-- Written instruction --
Begin at the first line below and copy each line exactly, ending with the line where "S.camera = camo" appears.

----- Data excerpts

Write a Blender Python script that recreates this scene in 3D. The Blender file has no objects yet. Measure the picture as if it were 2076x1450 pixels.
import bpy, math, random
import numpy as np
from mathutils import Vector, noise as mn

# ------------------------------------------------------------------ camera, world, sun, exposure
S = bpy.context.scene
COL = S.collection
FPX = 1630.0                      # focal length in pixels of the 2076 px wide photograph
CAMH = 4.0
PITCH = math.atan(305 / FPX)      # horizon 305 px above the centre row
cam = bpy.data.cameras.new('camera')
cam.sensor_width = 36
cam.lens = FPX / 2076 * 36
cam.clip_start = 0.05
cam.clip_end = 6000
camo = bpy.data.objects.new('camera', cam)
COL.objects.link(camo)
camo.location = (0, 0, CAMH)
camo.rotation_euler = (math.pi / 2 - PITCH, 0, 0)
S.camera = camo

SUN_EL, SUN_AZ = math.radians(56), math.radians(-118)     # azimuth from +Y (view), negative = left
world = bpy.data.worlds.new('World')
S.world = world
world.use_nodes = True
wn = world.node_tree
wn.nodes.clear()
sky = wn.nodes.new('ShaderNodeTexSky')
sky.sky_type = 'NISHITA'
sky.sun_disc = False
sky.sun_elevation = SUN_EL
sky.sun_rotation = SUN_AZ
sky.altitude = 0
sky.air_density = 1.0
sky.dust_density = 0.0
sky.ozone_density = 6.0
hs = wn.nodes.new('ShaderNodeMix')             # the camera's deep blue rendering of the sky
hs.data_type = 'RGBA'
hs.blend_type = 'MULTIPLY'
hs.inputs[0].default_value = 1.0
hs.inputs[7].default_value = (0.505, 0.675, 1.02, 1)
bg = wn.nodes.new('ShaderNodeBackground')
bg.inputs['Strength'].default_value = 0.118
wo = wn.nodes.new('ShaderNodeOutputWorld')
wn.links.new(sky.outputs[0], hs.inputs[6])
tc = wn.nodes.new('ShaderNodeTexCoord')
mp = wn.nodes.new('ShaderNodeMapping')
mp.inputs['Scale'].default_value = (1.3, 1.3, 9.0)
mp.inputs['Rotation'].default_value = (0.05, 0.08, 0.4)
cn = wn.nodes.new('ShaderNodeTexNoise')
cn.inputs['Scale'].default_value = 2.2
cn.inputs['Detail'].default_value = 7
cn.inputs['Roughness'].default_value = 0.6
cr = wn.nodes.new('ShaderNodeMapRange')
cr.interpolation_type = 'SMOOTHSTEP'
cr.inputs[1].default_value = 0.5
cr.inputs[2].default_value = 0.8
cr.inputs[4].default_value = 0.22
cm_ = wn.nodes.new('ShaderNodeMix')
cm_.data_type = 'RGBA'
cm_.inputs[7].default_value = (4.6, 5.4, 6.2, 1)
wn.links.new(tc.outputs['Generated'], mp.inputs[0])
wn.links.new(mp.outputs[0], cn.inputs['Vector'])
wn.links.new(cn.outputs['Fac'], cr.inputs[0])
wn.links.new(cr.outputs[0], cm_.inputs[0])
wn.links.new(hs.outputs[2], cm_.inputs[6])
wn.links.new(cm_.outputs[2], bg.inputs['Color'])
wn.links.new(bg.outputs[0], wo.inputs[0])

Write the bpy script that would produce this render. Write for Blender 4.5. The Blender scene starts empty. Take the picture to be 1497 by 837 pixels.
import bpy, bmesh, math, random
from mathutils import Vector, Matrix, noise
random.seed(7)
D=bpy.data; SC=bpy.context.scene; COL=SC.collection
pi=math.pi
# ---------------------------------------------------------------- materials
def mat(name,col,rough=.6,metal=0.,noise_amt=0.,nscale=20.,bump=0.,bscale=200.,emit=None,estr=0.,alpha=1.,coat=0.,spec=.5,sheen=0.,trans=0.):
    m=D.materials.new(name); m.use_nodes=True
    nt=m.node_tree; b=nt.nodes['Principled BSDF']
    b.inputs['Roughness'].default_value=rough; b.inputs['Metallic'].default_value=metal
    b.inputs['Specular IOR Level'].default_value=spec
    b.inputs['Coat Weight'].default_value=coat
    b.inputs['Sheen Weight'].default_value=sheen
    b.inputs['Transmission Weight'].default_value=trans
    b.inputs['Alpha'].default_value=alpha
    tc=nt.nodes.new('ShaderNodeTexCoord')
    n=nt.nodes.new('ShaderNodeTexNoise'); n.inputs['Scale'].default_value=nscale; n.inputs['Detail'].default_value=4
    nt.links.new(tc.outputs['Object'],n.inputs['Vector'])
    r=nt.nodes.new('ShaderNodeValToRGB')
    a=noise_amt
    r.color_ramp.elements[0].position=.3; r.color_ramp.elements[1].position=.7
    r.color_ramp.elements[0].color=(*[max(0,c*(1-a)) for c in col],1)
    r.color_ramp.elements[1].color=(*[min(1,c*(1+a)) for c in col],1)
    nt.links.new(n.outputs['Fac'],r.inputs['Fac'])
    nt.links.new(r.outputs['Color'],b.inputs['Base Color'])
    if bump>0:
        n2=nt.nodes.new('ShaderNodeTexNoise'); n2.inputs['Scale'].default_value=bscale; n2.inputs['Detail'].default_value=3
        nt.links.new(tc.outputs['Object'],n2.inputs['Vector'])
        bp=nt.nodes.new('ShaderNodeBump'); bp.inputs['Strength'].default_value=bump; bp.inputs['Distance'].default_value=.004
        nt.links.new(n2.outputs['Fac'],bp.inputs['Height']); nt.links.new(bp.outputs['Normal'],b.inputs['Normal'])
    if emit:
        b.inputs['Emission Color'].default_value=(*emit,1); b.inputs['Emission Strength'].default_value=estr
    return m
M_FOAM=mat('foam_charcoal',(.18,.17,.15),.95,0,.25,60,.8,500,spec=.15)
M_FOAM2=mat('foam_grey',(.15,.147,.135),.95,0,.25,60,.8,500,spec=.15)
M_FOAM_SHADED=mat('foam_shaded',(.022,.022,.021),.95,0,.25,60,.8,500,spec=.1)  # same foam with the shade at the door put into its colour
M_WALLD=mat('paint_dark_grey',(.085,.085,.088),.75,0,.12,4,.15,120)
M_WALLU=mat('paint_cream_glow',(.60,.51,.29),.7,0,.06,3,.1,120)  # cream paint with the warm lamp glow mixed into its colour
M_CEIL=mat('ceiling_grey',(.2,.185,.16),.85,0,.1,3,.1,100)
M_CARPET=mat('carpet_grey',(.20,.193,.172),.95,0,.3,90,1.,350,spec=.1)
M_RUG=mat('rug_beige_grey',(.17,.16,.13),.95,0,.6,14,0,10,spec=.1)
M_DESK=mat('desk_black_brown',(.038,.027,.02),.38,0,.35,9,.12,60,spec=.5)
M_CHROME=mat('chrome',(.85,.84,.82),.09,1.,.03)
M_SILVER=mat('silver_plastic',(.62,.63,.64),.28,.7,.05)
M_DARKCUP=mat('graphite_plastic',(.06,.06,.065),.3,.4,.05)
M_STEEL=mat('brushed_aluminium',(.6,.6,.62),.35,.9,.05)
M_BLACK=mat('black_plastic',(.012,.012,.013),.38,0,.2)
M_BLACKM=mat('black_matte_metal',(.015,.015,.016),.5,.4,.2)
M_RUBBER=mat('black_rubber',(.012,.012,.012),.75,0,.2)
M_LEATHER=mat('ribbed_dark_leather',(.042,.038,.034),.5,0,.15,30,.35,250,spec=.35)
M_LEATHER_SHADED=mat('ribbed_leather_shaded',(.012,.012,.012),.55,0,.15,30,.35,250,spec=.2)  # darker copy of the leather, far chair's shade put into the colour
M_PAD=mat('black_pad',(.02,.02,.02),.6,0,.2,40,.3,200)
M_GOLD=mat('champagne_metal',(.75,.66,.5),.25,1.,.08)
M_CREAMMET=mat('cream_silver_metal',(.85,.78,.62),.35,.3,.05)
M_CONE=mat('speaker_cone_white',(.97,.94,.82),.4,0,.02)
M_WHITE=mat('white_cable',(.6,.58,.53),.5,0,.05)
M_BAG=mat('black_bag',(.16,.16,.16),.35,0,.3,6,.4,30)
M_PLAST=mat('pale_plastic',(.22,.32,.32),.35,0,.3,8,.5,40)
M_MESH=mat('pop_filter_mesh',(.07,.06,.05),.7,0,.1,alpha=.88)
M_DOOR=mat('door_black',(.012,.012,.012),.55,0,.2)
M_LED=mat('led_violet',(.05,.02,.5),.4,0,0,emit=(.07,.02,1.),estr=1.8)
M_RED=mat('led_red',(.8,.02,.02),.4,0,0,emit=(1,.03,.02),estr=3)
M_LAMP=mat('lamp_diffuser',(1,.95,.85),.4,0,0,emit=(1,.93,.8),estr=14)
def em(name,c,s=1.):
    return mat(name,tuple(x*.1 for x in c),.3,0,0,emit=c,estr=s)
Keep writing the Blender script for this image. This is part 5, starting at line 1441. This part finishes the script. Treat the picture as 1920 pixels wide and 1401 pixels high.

----------

-- Exercise output --
Write a Blender Python script that recreates this scene in 3D. The Blender file has no objects yet. Measure the picture as if it were 2076x1450 pixels.
import bpy, math, random
import numpy as np
from mathutils import Vector, noise as mn

# ------------------------------------------------------------------ camera, world, sun, exposure
S = bpy.context.scene
COL = S.collection
FPX = 1630.0                      # focal length in pixels of the 2076 px wide photograph
CAMH = 4.0
PITCH = math.atan(305 / FPX)      # horizon 305 px above the centre row
cam = bpy.data.cameras.new('camera')
cam.sensor_width = 36
cam.lens = FPX / 2076 * 36
cam.clip_start = 0.05
cam.clip_end = 6000
camo = bpy.data.objects.new('camera', cam)
COL.objects.link(camo)
camo.location = (0, 0, CAMH)
camo.rotation_euler = (math.pi / 2 - PITCH, 0, 0)
S.camera = camo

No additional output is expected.